Si ce gène avait été actif, la viande aurait-elle été dangereuse pour la santé ?
Non. Ce gène fait partie du groupe I des OGM, « dont le risque pour la santé humaine et pour l’environnement est nul ou négligeable ». La viande de la mère de cet agneau, dont le génome contenait pourtant ce gène actif, n’était donc pas non plus toxique. Dès novembre 2014, nous nous sommes assurés de son innocuité.
Comment cet agneau s’est-il retrouvé à l’abattoir à votre insu ?
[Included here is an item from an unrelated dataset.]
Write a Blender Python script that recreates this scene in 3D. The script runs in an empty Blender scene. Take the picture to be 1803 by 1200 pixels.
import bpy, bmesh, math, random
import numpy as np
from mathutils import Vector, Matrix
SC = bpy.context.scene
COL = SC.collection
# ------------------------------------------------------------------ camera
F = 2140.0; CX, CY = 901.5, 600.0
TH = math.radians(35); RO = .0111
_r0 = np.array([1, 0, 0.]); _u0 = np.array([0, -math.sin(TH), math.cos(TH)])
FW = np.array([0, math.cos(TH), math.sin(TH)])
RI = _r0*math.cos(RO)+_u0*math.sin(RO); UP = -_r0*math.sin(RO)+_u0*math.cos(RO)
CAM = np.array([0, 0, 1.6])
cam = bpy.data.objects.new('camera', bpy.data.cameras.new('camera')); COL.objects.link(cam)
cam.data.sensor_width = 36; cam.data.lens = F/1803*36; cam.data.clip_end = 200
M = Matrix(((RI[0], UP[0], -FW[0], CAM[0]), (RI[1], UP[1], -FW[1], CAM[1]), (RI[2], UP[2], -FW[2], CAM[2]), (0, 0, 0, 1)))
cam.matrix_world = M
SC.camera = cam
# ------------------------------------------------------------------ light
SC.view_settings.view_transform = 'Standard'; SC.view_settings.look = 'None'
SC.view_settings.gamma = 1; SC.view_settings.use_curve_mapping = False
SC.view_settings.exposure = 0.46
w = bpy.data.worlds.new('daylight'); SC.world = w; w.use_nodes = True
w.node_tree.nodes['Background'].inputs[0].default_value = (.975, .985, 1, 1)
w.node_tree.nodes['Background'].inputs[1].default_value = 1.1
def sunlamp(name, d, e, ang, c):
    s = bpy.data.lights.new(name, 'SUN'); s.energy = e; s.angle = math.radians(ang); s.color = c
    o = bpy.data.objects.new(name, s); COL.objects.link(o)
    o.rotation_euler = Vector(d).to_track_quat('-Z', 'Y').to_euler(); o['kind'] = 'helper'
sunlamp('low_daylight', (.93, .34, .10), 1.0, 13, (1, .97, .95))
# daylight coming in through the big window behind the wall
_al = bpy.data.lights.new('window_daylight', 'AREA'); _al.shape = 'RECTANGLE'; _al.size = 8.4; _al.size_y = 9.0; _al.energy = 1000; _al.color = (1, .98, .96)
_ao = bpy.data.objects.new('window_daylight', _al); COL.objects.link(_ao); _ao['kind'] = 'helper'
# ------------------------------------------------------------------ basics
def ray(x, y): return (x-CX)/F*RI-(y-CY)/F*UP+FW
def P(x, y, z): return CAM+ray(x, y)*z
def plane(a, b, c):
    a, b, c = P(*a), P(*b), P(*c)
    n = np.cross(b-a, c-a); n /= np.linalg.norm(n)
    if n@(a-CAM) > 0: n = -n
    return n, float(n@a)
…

Les centres de recherche comme celui de Jouy-en-Josas bénéficient d’un agrément du ministère de la Recherche. Les animaux génétiquement modifiés doivent être tenus à l’écart, dans des enclos spécifiques. Dans le cas de cet agneau, plusieurs fautes ont été commises. Quelqu’un l’a d’abord déplacé vers l’enclos des bêtes destinés à l’abattoir. Puis il a été mené vers l’abattoir quelques jours plus tard, en août 2014, sans aucune vérification. Ensuite, durant trois mois, l’affaire a été dissimulée par cette personne, avec la complicité d’une autre, si bien que nous n’avons découvert l’affaire qu’en novembre.
Etes-vous certain qu’un seul agneau issu de ce programme a fini à l’abattoir ?
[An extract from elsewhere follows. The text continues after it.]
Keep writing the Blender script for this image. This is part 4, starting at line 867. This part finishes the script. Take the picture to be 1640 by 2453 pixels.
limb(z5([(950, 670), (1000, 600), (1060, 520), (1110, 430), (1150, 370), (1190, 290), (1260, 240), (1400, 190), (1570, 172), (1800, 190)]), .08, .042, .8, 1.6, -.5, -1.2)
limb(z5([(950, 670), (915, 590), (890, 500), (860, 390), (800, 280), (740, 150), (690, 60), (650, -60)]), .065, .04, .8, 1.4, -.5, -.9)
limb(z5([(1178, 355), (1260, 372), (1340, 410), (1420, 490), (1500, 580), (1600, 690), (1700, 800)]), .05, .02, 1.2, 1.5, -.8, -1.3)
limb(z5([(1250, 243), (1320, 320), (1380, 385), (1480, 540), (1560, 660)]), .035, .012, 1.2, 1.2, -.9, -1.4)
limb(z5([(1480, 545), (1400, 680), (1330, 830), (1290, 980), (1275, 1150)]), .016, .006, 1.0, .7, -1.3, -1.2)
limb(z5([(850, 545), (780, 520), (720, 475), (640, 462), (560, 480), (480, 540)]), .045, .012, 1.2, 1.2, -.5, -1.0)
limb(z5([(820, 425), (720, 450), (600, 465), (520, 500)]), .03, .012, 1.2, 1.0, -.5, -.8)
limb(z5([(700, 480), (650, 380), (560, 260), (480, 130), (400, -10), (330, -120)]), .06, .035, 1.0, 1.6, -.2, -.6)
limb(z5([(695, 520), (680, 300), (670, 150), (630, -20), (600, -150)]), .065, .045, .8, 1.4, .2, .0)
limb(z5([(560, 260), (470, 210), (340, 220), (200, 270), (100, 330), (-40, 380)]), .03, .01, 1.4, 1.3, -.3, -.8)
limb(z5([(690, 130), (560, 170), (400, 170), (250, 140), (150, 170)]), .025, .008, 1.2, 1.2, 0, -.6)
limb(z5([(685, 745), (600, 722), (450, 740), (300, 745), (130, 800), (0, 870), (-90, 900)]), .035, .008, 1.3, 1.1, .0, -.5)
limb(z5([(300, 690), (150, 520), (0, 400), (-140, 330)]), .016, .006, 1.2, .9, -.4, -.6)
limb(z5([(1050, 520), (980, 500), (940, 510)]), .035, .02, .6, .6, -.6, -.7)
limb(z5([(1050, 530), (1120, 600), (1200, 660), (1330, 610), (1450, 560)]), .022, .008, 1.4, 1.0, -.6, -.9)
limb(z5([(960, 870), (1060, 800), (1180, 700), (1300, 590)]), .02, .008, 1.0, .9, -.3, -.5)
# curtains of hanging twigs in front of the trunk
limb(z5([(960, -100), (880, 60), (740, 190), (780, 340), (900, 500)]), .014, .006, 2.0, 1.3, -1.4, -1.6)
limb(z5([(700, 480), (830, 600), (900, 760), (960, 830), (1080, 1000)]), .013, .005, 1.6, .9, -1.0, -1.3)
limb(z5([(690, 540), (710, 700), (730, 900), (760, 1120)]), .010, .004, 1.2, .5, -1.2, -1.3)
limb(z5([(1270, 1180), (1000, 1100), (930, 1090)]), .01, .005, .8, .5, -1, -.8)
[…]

Oui. L’enquête administrative l’a montré. De toute façon, si cela n’avait pas été le cas, le problème aurait été détecté en fin d’année au moment du bilan du cheptel.
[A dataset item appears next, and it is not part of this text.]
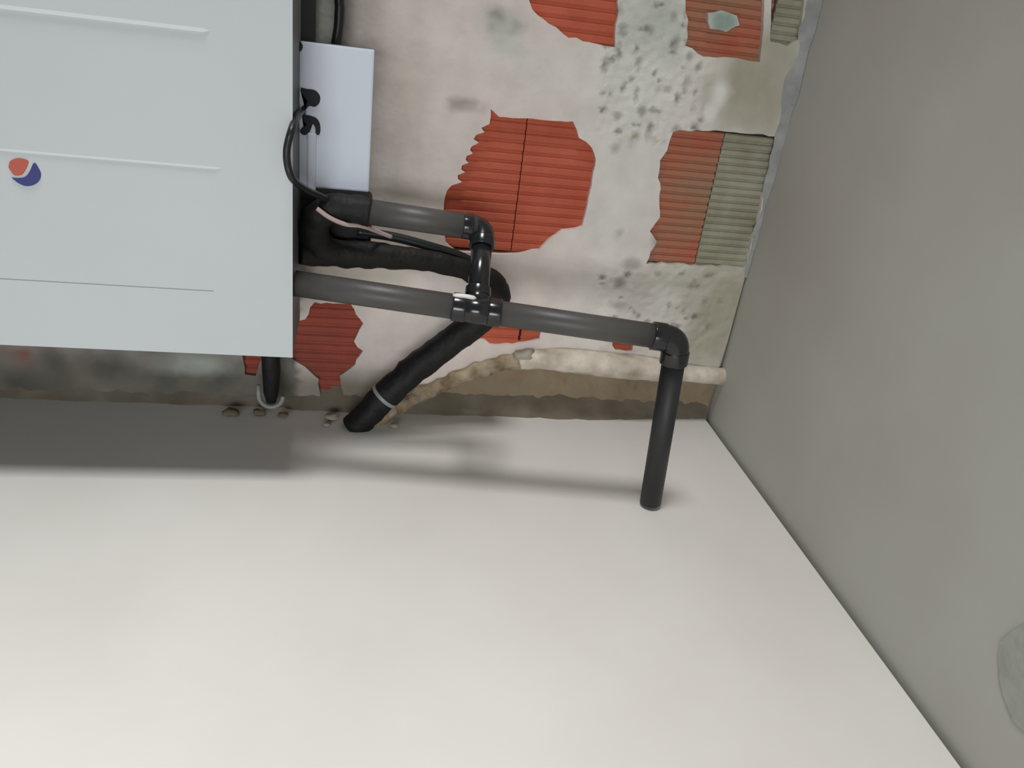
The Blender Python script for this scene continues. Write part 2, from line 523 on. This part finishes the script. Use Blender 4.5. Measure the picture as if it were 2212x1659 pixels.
# ribbed hollow bricks, each its own piece
def brick_mesh(w, h, pitch):
    bm = bmesh.new()
    prof = []
    n = max(3, int(round(h / pitch)))
    p = h / n
    for i in range(n):
        z = i * p
        prof += [(0.0034, z), (0.0034, z + 0.16 * p), (0.0, z + 0.34 * p), (0.0, z + 0.84 * p)]
    prof.append((0.0034, h))
    a = [bm.verts.new((0, y, z)) for y, z in prof]
    b = [bm.verts.new((w, y, z)) for y, z in prof]
    for i in range(len(prof) - 1):
        bm.faces.new((a[i], b[i], b[i + 1], a[i + 1]))
    c = [bm.verts.new((x, 0.05, z)) for x in (0, w) for z in (0, h)]
    bm.faces.new((a[0], c[0], c[2], b[0]))
    bm.faces.new((a[-1], b[-1], c[3], c[1]))
    bm.faces.new(a + [c[1], c[0]])
    bm.faces.new(b + [c[3], c[2]])
    bm.faces.new((c[0], c[1], c[3], c[2]))
    return bm
brick_cache = {}
def brick(x0, x1, z0, z1, mt, pitch=0.0187):
    key = (round(x1 - x0, 3), round(z1 - z0, 3), mt, pitch)
    if key not in brick_cache:
        o = obj('brick', brick_mesh(x1 - x0, z1 - z0, pitch), M[mt], wall_back)
        brick_cache[key] = o
    else:
        src = brick_cache[key]
        o = src.copy()
        COL.objects.link(o)
    o.location = (x0, 0.0085 + random.uniform(-.0008, .0008), z0)
    return o
J = 0.002
c1, c2, c3 = (0.0, 0.228), (0.346, 0.602), (0.722, 0.978)
brick(-0.858, -0.486 - J, *c2, 'brick')
brick(-0.486, -0.262, *c2, 'brick')
brick(-0.258, -0.114, *c2, 'brick_mix', 0.0150)
brick(-0.112, -0.006, *c2, 'brick_dirty', 0.0142)
brick(-0.70, -0.30, *c3, 'brick')
brick(-0.285, -0.078, *c3, 'brick_mix', 0.0150)
brick(-0.072, -0.006, *c3, 'brick_dirty', 0.0142)
brick(-1.03, -0.70, *c1, 'brick_dark')
brick(-0.63, -0.45, 0.145, 0.228, 'brick')
brick(-0.445, -0.18, 0.145, 0.228, 'brick')

# rough cement heel where wall meets floor
bm = bmesh.new()
rows = []
for k in range(140):
    x = -1.9 + (1.893) * k / 139
    n = noise.noise(Vector((x * 16, 0, 3))) + 0.5 * noise.noise(Vector((x * 45, 1, 3)))
    amt = 1.0 if x > -0.9 else 0.6
    dep = amt * (0.024 + 0.008 * n)
    if x > -0.25:
        dep *= max(0.1, (-x) / 0.25)
    hh = 0.038 + 0.012 * n
    row = []
    for q in range(7):
        t = q / 6
        y = 0.012 - (dep + 0.012) * t ** 0.8
        z = hh * (1 - t) ** 1.7
        j = 0.003 * noise.noise(Vector((x * 70, t * 4, 9)))
        row.append(bm.verts.new((x, y + j, max(-0.004, z + (j if 0 < q < 6 else 0) - (0.003 if q == 6 else 0)))))
    rows.append(row)
for a, b in zip(rows, rows[1:]):
    for q in range(6):
        bm.faces.new((a[q], a[q + 1], b[q + 1], b[q]))
p = obj('cement_heel', bm, M['heel'], wall_back, smooth=True)
p['label'] = 'crumbly brown cement along the foot of the wall'

# ------------------------------------------------------------------ air unit
UY, UYB = -0.285, -0.135           # front and rear of the casing
ux1 = at(632, 500, Y=UY).x
uz0 = 0.5 * (at(632, 776, Y=UY).z + at(0, 741, Y=UY).z)
ux0, uz1 = ux1 - 1.05, uz0 + 0.66
unit = thing('wall_air_unit', (ux1 - 0.5, UY + 0.07, uz0), 'large white metal air unit casing hung above the floor with round emblem', 'air unit')

slot_a, slot_b = at(-400, 577, Y=UY), at(462, 631, Y=UY)
sz = 0.5 * (at(0, 599, Y=UY).z + at(460, 631, Y=UY).z)
bm = bmesh.new()
xs = [ux0, ux0 + 0.08, slot_b.x, ux1]
zs = [uz0, sz - 0.0009, sz + 0.0009, uz1]
g = [[bm.verts.new((x, UY, z)) for z in zs] for x in xs]
for i in range(3):
    for k in range(3):
        if i == 1 and k == 1:
            continue
        bm.faces.new((g[i][k], g[i + 1][k], g[i + 1][k + 1], g[i][k + 1]))
gi = [bm.verts.new((q.co.x, UY + 0.002, q.co.z)) for q in (g[1][1], g[2][1], g[2][2], g[1][2])]
go = [g[1][1], g[2][1], g[2][2], g[1][2]]
for k in range(4):
    bm.faces.new((go[k], go[(k + 1) % 4], gi[(k + 1) % 4], gi[k]))
bm.faces.new(gi)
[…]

Avez-vous tenté de retrouver l’acheteur de la viande en question ?
Non. Notre priorité était de prouver que le gène dont l’animal était porteur était inoffensif. Mais je doute qu’il soit possible de le retrouver. L’agneau a été vendu à un abattoir, qui l’a ensuite vendu à un particulier. Or le nom de l’acheteur n’apparaît pas sur le nom de la facture. Ce n’est pas obligatoire.
Stéphane Le Foll a appelé à « sécuriser la recherche ». Etes-vous d’accord avec lui ?
Je suis évidemment en accord avec cet objectif. On a déjà fait beaucoup dans une démarche d’amélioration continue. Les procédures existent, il s’agit encore de les faire évoluer. Pour autant, les dérives individuelles que nous avons constatées ne doivent pas remettre en cause le cadre réglementaire existant.
Comprenez-vous tout de même l’écho qu’a cette affaire ?
Oui, je le comprends. La question des OGM est très sensible dans la société. Nous sommes parfaitement conscients de notre responsabilité et le non-respect de l’autorisation de commercialisation est inacceptable. Je souhaite simplement qu’on ne généralise pas ce cas. Il y a 36 sortes d’OGM. Il faut rappeler que ce programme de recherche est lié à la cardiologie humaine. Les OGM étaient utilisés dans ce but.